* Set exercise: Output, please, exactly those lines of the listing that come before the line with "WATER_Z = -0.9", along with that line itself.

╔══

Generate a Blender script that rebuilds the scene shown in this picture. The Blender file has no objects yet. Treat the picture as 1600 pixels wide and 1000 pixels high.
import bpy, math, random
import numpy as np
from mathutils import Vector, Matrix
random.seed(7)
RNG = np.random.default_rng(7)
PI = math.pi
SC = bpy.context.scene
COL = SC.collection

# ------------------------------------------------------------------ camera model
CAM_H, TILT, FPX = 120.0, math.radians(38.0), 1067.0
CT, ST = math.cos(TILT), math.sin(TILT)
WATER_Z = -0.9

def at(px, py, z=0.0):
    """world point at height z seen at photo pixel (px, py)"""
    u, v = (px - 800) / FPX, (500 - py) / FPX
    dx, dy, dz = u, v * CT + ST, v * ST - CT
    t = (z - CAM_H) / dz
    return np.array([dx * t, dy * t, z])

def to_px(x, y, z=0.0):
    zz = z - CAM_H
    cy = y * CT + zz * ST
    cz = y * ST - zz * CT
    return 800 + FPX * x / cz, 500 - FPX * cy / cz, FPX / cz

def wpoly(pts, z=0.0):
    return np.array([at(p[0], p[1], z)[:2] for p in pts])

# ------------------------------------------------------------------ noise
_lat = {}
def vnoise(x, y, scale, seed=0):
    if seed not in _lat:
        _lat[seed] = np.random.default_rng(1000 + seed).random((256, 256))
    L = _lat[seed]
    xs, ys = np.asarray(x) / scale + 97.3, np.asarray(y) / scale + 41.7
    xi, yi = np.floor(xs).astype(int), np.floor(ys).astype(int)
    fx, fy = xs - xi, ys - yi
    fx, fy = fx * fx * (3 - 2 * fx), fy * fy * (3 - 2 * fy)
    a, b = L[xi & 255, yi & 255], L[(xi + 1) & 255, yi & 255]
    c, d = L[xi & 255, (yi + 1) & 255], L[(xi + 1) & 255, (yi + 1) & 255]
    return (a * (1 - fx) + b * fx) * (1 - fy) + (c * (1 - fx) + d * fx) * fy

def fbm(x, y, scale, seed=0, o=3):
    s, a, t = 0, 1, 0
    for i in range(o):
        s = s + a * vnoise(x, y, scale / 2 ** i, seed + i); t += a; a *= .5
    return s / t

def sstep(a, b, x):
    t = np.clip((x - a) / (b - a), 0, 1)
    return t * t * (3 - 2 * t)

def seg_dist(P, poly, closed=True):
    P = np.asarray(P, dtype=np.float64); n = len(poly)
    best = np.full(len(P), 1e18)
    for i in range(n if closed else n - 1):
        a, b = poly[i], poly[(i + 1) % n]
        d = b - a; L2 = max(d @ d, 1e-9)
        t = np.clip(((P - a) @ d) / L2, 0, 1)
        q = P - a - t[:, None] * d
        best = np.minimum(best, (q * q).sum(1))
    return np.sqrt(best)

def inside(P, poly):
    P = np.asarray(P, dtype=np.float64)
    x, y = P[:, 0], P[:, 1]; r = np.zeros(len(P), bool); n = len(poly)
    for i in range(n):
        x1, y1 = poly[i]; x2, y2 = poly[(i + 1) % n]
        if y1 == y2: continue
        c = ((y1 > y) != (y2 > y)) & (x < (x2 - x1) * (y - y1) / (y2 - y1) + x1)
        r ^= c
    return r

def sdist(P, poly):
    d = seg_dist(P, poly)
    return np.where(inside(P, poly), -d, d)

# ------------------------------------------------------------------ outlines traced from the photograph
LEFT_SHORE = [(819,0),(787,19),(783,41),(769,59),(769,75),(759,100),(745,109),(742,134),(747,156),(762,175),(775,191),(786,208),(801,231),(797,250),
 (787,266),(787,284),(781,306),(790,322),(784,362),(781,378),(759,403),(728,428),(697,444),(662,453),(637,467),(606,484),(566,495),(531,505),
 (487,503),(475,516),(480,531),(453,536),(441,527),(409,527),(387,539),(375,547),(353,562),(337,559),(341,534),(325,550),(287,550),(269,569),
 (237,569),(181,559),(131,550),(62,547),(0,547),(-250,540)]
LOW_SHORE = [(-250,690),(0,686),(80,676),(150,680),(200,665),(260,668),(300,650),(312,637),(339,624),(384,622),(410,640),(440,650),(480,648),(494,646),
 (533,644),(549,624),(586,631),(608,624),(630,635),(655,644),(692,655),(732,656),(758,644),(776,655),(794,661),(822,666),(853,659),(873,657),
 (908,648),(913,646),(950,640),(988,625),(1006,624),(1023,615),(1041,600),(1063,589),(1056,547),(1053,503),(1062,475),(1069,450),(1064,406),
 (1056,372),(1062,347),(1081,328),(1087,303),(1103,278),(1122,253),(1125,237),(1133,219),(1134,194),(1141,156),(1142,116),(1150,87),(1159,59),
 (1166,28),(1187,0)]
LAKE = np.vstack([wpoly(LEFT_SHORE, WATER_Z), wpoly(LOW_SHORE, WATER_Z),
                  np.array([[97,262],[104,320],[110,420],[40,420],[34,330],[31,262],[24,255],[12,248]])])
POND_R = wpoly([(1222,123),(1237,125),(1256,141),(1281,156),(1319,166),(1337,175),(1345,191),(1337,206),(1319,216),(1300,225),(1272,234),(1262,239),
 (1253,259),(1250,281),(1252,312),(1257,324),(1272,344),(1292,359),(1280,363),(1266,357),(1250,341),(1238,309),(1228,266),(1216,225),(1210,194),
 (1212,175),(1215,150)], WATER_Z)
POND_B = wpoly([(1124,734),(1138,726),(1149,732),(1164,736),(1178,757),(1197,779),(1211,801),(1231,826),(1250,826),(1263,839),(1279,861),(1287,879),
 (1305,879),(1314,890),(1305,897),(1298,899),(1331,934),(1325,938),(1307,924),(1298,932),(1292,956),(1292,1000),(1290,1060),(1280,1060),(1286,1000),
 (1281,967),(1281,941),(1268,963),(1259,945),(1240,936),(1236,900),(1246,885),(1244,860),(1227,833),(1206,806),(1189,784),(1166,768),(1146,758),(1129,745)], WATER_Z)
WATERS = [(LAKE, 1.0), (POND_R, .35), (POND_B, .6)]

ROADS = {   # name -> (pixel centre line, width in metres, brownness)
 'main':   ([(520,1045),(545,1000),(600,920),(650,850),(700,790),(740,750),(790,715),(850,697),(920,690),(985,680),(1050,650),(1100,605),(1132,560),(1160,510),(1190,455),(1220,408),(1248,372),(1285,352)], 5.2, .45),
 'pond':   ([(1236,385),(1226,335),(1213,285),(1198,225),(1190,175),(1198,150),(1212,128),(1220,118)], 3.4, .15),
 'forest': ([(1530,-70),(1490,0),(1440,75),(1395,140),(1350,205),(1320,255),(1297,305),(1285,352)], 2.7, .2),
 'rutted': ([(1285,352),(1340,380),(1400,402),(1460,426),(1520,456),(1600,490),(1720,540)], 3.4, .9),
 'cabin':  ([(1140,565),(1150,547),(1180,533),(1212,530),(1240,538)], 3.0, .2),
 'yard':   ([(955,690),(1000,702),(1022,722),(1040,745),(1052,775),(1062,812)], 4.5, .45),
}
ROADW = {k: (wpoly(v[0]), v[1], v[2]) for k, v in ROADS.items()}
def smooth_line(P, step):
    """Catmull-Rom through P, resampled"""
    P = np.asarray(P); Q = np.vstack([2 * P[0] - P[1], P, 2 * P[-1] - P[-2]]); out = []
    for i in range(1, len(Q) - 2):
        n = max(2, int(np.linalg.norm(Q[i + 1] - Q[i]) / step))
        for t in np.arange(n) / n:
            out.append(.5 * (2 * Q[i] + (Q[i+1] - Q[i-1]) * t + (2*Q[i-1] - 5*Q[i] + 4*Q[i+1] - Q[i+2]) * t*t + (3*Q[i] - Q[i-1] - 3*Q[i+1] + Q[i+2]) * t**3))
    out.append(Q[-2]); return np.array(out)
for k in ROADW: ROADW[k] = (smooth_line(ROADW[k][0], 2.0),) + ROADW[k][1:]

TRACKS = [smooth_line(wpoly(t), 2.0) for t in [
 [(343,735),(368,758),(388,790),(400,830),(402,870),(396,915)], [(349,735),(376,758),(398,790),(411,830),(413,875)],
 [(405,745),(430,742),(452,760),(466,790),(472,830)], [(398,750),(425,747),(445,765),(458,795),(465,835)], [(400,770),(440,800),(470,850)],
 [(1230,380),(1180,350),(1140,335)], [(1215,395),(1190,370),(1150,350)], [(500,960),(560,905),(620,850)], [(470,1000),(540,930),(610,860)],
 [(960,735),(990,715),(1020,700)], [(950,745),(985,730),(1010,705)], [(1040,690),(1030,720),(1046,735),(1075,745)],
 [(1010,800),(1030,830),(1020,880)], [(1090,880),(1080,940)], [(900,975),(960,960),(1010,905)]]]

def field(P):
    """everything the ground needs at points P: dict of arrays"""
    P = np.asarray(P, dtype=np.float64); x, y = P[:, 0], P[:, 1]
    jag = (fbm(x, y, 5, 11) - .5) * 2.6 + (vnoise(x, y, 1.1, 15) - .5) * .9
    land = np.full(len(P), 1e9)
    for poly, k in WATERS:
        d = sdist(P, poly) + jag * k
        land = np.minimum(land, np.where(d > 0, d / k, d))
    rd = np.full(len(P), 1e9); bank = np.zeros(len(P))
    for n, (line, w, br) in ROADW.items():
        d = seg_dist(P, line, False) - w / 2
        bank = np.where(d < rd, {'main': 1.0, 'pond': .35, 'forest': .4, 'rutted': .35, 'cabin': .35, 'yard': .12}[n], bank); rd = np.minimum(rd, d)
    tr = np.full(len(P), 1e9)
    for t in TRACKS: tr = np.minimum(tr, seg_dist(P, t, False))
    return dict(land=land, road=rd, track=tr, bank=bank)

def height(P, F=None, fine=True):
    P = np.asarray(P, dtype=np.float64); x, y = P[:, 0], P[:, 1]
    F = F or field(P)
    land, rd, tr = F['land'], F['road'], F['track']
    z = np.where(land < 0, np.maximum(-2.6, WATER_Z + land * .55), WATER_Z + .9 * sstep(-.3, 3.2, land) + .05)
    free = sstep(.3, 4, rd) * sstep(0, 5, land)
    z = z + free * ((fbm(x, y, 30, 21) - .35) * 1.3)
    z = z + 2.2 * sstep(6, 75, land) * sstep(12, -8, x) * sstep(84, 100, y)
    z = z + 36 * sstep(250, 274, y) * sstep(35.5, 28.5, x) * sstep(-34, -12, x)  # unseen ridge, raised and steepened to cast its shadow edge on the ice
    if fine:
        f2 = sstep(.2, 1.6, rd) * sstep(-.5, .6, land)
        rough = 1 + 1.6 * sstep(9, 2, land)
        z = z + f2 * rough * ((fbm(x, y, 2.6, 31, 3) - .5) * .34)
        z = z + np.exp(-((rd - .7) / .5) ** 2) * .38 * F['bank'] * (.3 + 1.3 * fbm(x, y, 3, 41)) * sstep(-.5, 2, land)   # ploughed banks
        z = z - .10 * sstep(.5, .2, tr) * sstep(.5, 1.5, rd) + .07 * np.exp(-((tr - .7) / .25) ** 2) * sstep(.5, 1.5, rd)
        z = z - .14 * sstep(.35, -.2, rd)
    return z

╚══

* Task result:
Generate a Blender script that rebuilds the scene shown in this picture. The Blender file has no objects yet. Treat the picture as 1600 pixels wide and 1000 pixels high.
import bpy, math, random
import numpy as np
from mathutils import Vector, Matrix
random.seed(7)
RNG = np.random.default_rng(7)
PI = math.pi
SC = bpy.context.scene
COL = SC.collection

# ------------------------------------------------------------------ camera model
CAM_H, TILT, FPX = 120.0, math.radians(38.0), 1067.0
CT, ST = math.cos(TILT), math.sin(TILT)
WATER_Z = -0.9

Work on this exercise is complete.